There are new bike lanes on Los Angeles Street in downtown Los Angeles, completed over the past two days. The Los Angeles Street bike lanes extend 0.5 miles from First Street to Alameda Street.

These lanes are part of what the city is calling the Downtown Bikeway Network. The Los Angeles Street lanes join existing downtown bike lanes on Spring, Main and 7th Street. Coming very soon will be lanes on 1st Street (see below) and additional mileage on Main Street. Later phases include lanes on Olive, Grand, Figueroa, Central, Venice, additional 7th Street, and more. The Downtown Los Angeles Neighborhood Council, especially through their Complete Streets Working Group, has made Downtown bike lanes one priority in creating a more livable downtown for residents and visitors. Mayor Villaraigosa has also prioritized downtown bike lanes to provide safer places to use the upcoming bike share bicycles.
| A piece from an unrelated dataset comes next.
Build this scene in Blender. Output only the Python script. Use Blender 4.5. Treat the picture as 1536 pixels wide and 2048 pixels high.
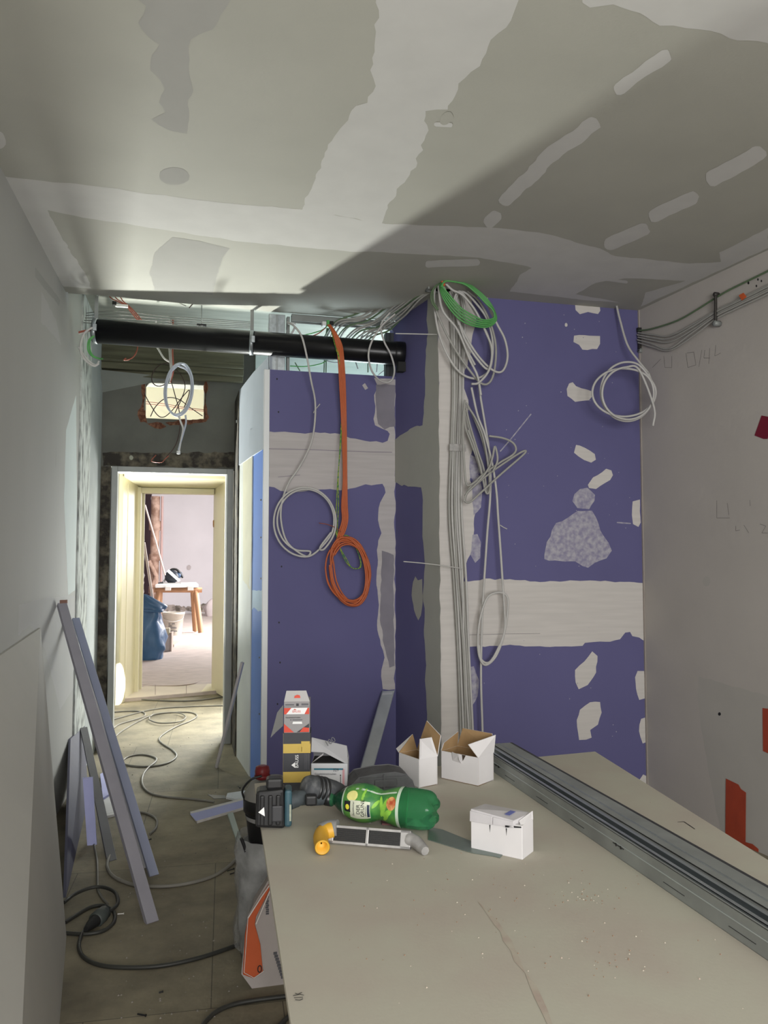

At their north end, the lanes connect with Union Station and L.A.’s historic plaza at El Pueblo, both prominent destinations for locals and tourists. The south end of the lanes is at Caltrans District 7 Headquarters, which includes the  offices of L.A. City’s Transportation Department (LADOT.)

New bike lanes on Los Angeles Street

For portions of the Los Angeles Street lanes, an existing car lane was removed. Much of the new lanes include a buffer on the left.

I have a couple small critiques of this otherwise excellent facility. The northbound lane ends just before Los Angeles Street veers rightward at El Pueblo (between the 101 Freeway onramp and Alameda Street.)

North end of the northbound Los Angeles Street bike lanes – across from El Pueblo

From here cyclists take the lane to get into Union Station, or turn at Union Station. It looks like the road narrows somewhat in this area, pinched by a landscaped median, so there may not be space to squeeze in a lane here. Los Angeles Street ends at the next block (dead-ending at the entrance to Union Station), so there’s a lot of turning options. Cyclists turning left or proceeding straight need to take the lane, not hug the curb. Probably what would make sense here would be a sharrow or two, indicating to cyclists and drivers that cyclists take the lane here. LADOT used that sharrow treatment in a similar situation on Laurel Canyon Boulevard in Sylmar.

Green conflict zone marking on First Street in Boyle Heights

One other idea: these lanes cross two 110 freeway onramps. There’s plenty of conflict where cyclists proceed straight ahead while car traffic turns to the right, crossing the bike lane. I think that this sort of conflict zone is the best place to color bike lanes green for a stretch, as L.A. has done on Spring and First Street in Boyle Heights. Alternately we could just close the freeways.

Both sharrows and green conflict zones can be added later.

The south end of the Los Angeles Street lanes connect with First Street, where they city is also adding new lanes. The First Street bike lanes are underway. Bikas spotted preliminary striping, all the way from Grand Avenue to San Pedro Street.

Preliminary bike lane markings on First Street in downtown Los Angeles

Kudos to Mayor Villaraigosa, Los Angeles City Councilmembers Jan Perry and Jose Huizar, the Downtown Los Angeles Neighborhood Council, and LADOT for getting the nice new Los Angeles Street bike lanes striped.

(The Los Angeles Street lanes are not in the city Bike Plan nor the 5-Year Plan both approved by the city in 2011. They’re one of the opportunistic “Myra” projects that, after plan approval, the city determined to be feasible.)